Lo sguardo che si apre su questa realtà disorientante e disarmante, è insieme adulto e infantile, palpabile e sognante, rigoroso e sorpreso: “Sostiamo un breve istante, ogni mattina / davanti al filadelfo in fiore, e tu pronunci / in quella brevità, poche parole / ripeti ‘bianco’ e ‘fiore’, e io non so / se affermi l’essere del bianco / accerti l’essere del fiore / o invero se contezza ne domandi / giacché della continuità tu forse / la chiara forza, cogli, che l’incrina”.
Un atto interviene a scomporre l’insensata, eppure in qualche modo accurata, disciplina del paesaggio: sia esso un vento naturale o storico, casuale o determinato dall’intervento degli esseri umani, qualcosa fa intravedere un disagio o un miracolo, o lascia intendere il timido rumore che segnala l’aprirsi di una crepa. I versi sono chiamati a costruire un nuovo assetto, a tentare di riordinare il reale nel quale però le età ‒ dell’infanzia, del presente, di un altrove senza più tempo ‒ si confondono e si moltiplicano. “Un ronzio proverrà dalle stanze / stupefatte dell’infanzia, allora / e io resterò dove sono, altrove”, è scritto a conclusione della poesia Cose ubique, dopo che l’io si è posto in osservazione di un bombo che vola intento da un papavero all’altro, “cerca il nettare nero dentro il maggio / odoroso, mentre infuoca il sole”. Ma anche questo piccolo quadro di serenità è destinato a mutare; “Più tardi sarà sufficiente una nube / un cambio di luce, di colore / e quello se ne andrà chi sa dove”.

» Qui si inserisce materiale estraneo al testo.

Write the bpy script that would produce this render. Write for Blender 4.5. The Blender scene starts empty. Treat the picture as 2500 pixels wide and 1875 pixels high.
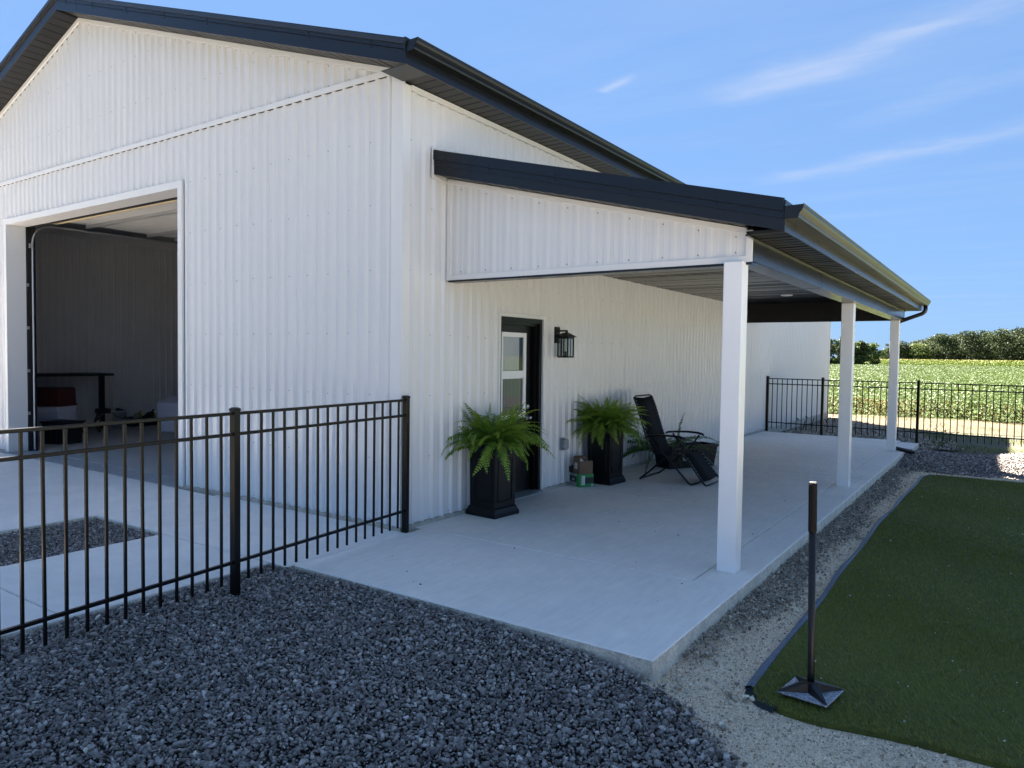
import bpy, bmesh, math, random
import numpy as np
from mathutils import Vector, Matrix, Euler

R = math.radians
random.seed(7)
rng = np.random.default_rng(7)
scene = bpy.context.scene
col = scene.collection

# ------------------------------------------------------------------ camera
cam = bpy.data.objects.new('camera', bpy.data.cameras.new('camera'))
col.objects.link(cam)
scene.camera = cam
CAM = np.array([4.7271, -5.0343, 1.6732])
yaw, pitch, roll = 0.6019, -0.0387, 0.0134
fw = np.array([-math.sin(yaw) * math.cos(pitch), math.cos(yaw) * math.cos(pitch), math.sin(pitch)])
rt = np.array([math.cos(yaw), math.sin(yaw), 0.0])
up = np.cross(rt, fw)
rt, up = math.cos(roll) * rt + math.sin(roll) * up, -math.sin(roll) * rt + math.cos(roll) * up
cam.matrix_world = Matrix(((rt[0], up[0], -fw[0], CAM[0]), (rt[1], up[1], -fw[1], CAM[1]),
                           (rt[2], up[2], -fw[2], CAM[2]), (0, 0, 0, 1)))
cam.data.sensor_width = 36.0
cam.data.lens = 36.0 * 1771.09 / 2500.0
cam.data.clip_start = 0.05
cam.data.clip_end = 6000.0

# ------------------------------------------------------------------ sun and sky
SUN_EL = R(41.0)
to_sun = Vector((-0.82 * math.cos(SUN_EL), 0.572 * math.cos(SUN_EL), math.sin(SUN_EL))).normalized()
sun = bpy.data.objects.new('sun', bpy.data.lights.new('sun', 'SUN'))
col.objects.link(sun)
sun.data.energy = 5.0
sun.data.angle = R(0.53)
sun.data.color = (1.0, 0.95, 0.87)
sun.rotation_euler = to_sun.to_track_quat('Z', 'Y').to_euler()
sun.location = (-20, 14, 25)

world = bpy.data.worlds.new('World')
scene.world = world
world.use_nodes = True
wn, wl = world.node_tree.nodes, world.node_tree.links
wn.clear()


def N(nodes, typ, **kw):
    n = nodes.new(typ)
    for k, v in kw.items():
        if k == 'inp':
            for a, b in v.items():
                n.inputs[a].default_value = b
        else:
            setattr(n, k, v)
    return n


SKY_STRENGTH = 0.050
sky = N(wn, 'ShaderNodeTexSky', sky_type='NISHITA', sun_disc=False, sun_elevation=SUN_EL,
        sun_rotation=math.atan2(to_sun.x, to_sun.y), altitude=200.0, air_density=1.0, dust_density=0.1, ozone_density=3.0)
# thin high cirrus: streaks laid out on a flat cloud sheet overhead (direction / height)
tc = N(wn, 'ShaderNodeTexCoord')
sep = N(wn, 'ShaderNodeSeparateXYZ')
wl.new(tc.outputs['Generated'], sep.inputs[0])
zc = N(wn, 'ShaderNodeMath', operation='MAXIMUM', inp={1: 0.04})
wl.new(sep.outputs[2], zc.inputs[0])
dx = N(wn, 'ShaderNodeMath', operation='DIVIDE'); wl.new(sep.outputs[0], dx.inputs[0]); wl.new(zc.outputs[0], dx.inputs[1])
dy = N(wn, 'ShaderNodeMath', operation='DIVIDE'); wl.new(sep.outputs[1], dy.inputs[0]); wl.new(zc.outputs[0], dy.inputs[1])
sheet = N(wn, 'ShaderNodeCombineXYZ'); wl.new(dx.outputs[0], sheet.inputs[0]); wl.new(dy.outputs[0], sheet.inputs[1])


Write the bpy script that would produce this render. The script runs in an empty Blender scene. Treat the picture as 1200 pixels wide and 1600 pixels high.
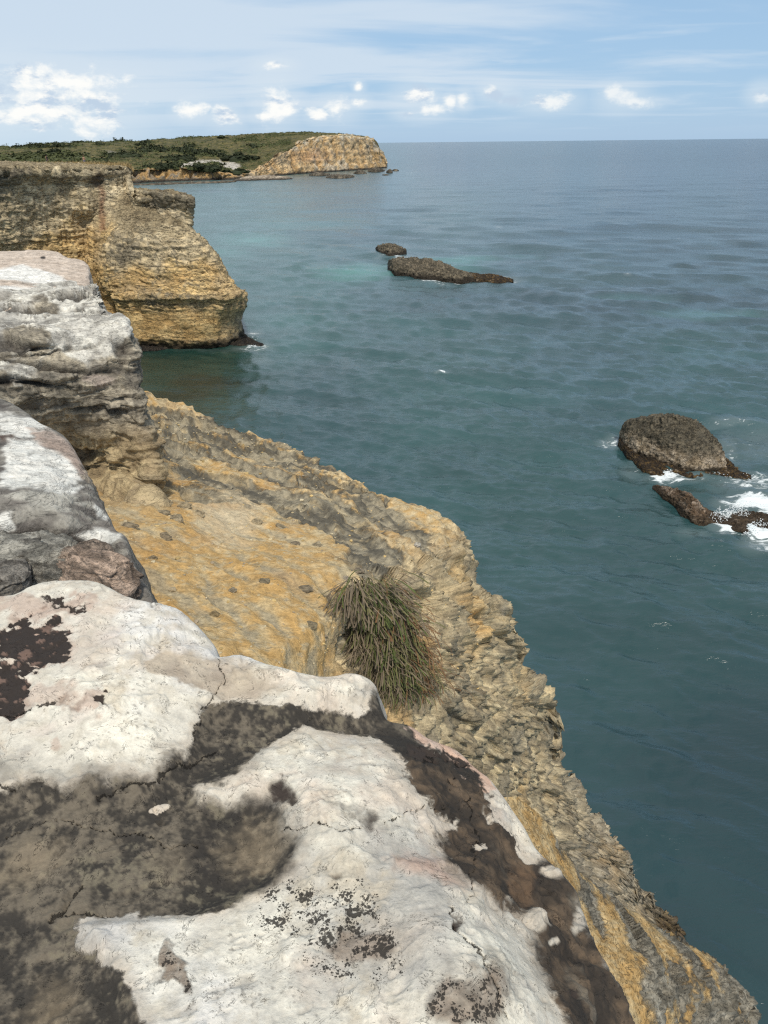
import bpy, math, random
import numpy as np
from mathutils import Matrix, Vector
random.seed(7); RNG = np.random.default_rng(7)
scene = bpy.context.scene
COL = scene.collection

# ------------------------------------------------------------------ camera
EYE = 20.0
PITCH = math.radians(26.65); ROLL = math.radians(-0.62); FPX = 1150.0
cp, sp = math.cos(PITCH), math.sin(PITCH)
F_ = np.array([0, cp, -sp]); R0 = np.array([1.0, 0, 0]); U0 = np.array([0, sp, cp])
R_ = R0*math.cos(ROLL) + U0*math.sin(ROLL); U_ = -R0*math.sin(ROLL) + U0*math.cos(ROLL)
CAMP = np.array([0, 0, EYE])
cam_d = bpy.data.cameras.new('camera'); cam = bpy.data.objects.new('camera', cam_d); COL.objects.link(cam)
cam_d.sensor_fit = 'VERTICAL'; cam_d.sensor_height = 24.0; cam_d.lens = 24.0*FPX/1600.0
cam_d.clip_start = 0.05; cam_d.clip_end = 300000.0
cam.matrix_world = Matrix(((R_[0], U_[0], -F_[0], 0), (R_[1], U_[1], -F_[1], 0), (R_[2], U_[2], -F_[2], EYE), (0, 0, 0, 1)))
scene.camera = cam

# ------------------------------------------------------------------ world, sun, exposure
SUN_EL, SUN_AZ = 56.0, 168.0          # azimuth clockwise from +Y (north); light comes from behind left
world = bpy.data.worlds.new('World'); scene.world = world; world.use_nodes = True
scene.view_settings.view_transform = 'Standard'; scene.view_settings.look = 'None'
scene.view_settings.exposure = 0.0; scene.view_settings.gamma = 1.0; scene.view_settings.use_curve_mapping = False
scene.render.engine = 'CYCLES'; scene.cycles.use_denoising = False; scene.cycles.filter_width = 1.25; scene.cycles.sample_clamp_direct = 1.6; scene.cycles.sample_clamp_indirect = 2.0; scene.cycles.max_bounces = 5; scene.cycles.diffuse_bounces = 2
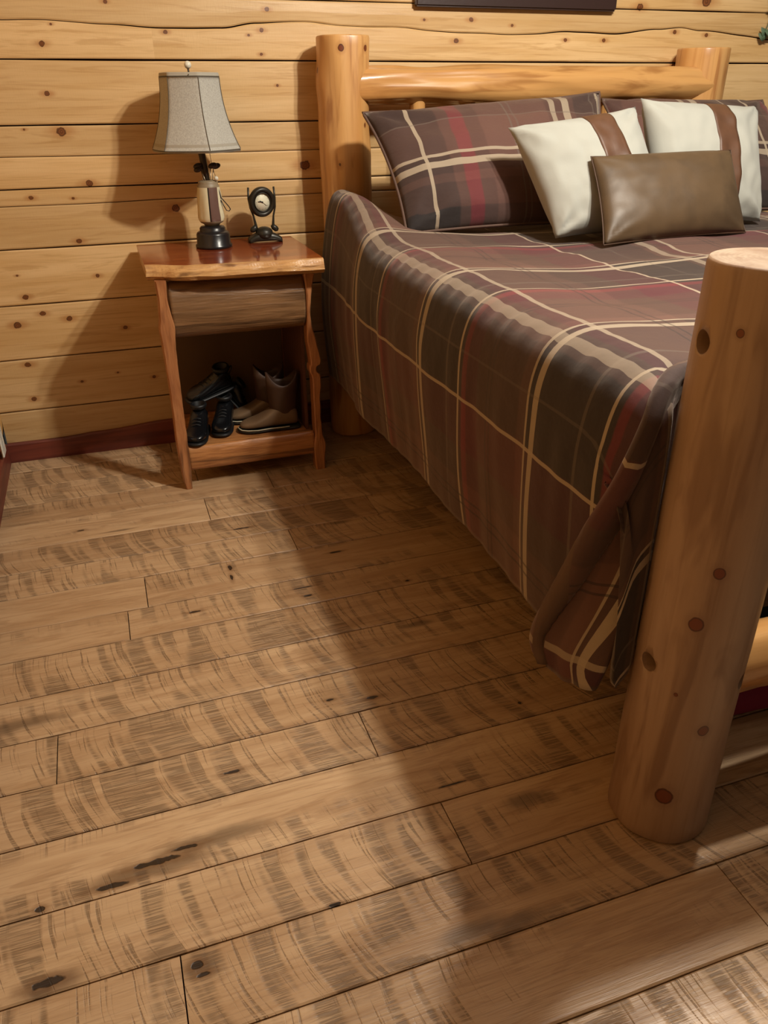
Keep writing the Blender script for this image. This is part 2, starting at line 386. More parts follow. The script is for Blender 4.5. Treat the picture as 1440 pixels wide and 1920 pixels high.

L’azione dell’uomo ha pesanti ripercussioni sulla natura e sulla vita degli esseri viventi, anche degli stessi umani. È opera dell’uomo, del resto, anche “l’isotopo più radioattivo, di plutonio / quello di Fukushima”, la centrale dove si verificò nel 2011 un gravissimo incidente nucleare, che “ora brilla / nell’occhio della carpa”. È un atomo che “dimezza in anni ventiquattromila / e anch’io ne respiro ogni giorno”. La considerazione avviene mentre “cade disfatta la neve / sopra il piccolo lago alpino / sulla piccola chiesa con i cicli di affreschi”. Tutto è contaminato, anche il riposante paesaggio tra i monti. Niente si salva, ogni cosa ormai è diventata veleno che continuerà ad avvelenare la terra: “E la neve / che cade disfatta e io e i bambini / e la carpa e gli strati di calce / soltanto veleno”.
Le poesie dedicate all’ambiente naturale e ai suoi protagonisti ‒ casuali attori su un palcoscenico su cui ci muoviamo anche noi, partecipi e intimoriti, commossi e sospettosi ‒, come avviene nell’ultima, abbagliante, sezione del libro, L’airone, sembrano alla ricerca di un silenzio che sia prova di una definitiva collocazione di tutto quello che abbiamo intorno. Il tono di questi versi, la contemplazione a tratti estatica a cui rimandano, il tentativo di recuperare una profonda armonia verso cui si indirizzano, fanno pensare a una sensibilità tipica della tradizione poetica e filosofica orientale: “Ranocchiule al crepuscolo hanno preso / di nuovo a gracidare. Domani, alta la luce / torneranno a sparire in qualche acqua / e così via, lungo l’intera estate. Alta la luce // tu non parli nemmeno con le erbe / al crepuscolo nemmeno con la luna. / E così via, lungo un silenzio / perfettamente estinto”.
La realtà e la finzione hanno confini labili, le nuvole, la terra, i licheni, le stelle, i papaveri, il glicine, la rosa canina, caparbiamente difendono il segreto che potrebbero rivelare. La poesia di Alziati, come il suono prodotto dal violoncello di cui racconta nella poesia Disturbi dell’udito è aspra e insieme maestosa. È una poesia che racconta di un mondo tenero e agghiacciante, che si direbbe nasca, è ancora un suo verso, “dal chiarore dell’inesistenza”.